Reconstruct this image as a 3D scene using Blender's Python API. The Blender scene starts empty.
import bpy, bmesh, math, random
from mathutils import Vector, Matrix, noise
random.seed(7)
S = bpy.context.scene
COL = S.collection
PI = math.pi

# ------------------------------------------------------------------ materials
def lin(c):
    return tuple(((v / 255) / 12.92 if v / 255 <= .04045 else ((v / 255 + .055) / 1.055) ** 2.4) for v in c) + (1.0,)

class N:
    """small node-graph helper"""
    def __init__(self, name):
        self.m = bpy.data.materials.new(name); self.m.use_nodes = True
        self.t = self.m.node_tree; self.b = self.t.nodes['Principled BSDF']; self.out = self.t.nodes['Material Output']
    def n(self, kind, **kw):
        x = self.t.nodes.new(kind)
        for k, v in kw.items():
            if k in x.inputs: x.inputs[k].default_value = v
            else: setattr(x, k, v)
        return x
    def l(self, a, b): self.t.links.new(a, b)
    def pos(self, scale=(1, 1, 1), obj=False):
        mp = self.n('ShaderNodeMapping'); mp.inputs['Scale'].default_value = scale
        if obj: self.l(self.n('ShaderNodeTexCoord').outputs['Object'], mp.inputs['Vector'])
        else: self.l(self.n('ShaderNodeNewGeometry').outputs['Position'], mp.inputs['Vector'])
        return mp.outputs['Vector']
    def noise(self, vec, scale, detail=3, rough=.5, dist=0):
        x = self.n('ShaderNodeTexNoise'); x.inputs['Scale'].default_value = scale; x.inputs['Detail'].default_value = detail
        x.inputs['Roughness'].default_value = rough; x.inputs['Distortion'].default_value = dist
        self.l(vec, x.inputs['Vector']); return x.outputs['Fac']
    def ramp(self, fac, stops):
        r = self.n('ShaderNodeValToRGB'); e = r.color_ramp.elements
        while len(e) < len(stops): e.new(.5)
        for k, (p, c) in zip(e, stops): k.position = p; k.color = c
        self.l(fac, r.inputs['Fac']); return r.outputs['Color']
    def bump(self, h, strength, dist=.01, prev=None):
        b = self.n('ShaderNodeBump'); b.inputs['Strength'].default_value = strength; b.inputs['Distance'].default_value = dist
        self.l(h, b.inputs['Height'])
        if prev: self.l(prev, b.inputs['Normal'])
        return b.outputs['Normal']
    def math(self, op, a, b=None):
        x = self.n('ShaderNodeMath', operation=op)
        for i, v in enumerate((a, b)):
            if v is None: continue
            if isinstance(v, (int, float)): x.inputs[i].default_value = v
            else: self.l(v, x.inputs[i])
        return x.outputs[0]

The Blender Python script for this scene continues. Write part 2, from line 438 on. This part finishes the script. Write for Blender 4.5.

> [Do this]:
Write out a verbatim copy of the data, beginning with its first line and ending with the line that contains "return tuple(((v /".

> [Solution for this problem]:
Reconstruct this image as a 3D scene using Blender's Python API. The Blender scene starts empty.
import bpy, bmesh, math, random
from mathutils import Vector, Matrix, noise
random.seed(7)
S = bpy.context.scene
COL = S.collection
PI = math.pi

# ------------------------------------------------------------------ materials
def lin(c):
    return tuple(((v / 255) / 12.92 if v / 255 <= .04045 else ((v / 255 + .055) / 1.055) ** 2.4) for v in c) + (1.0,)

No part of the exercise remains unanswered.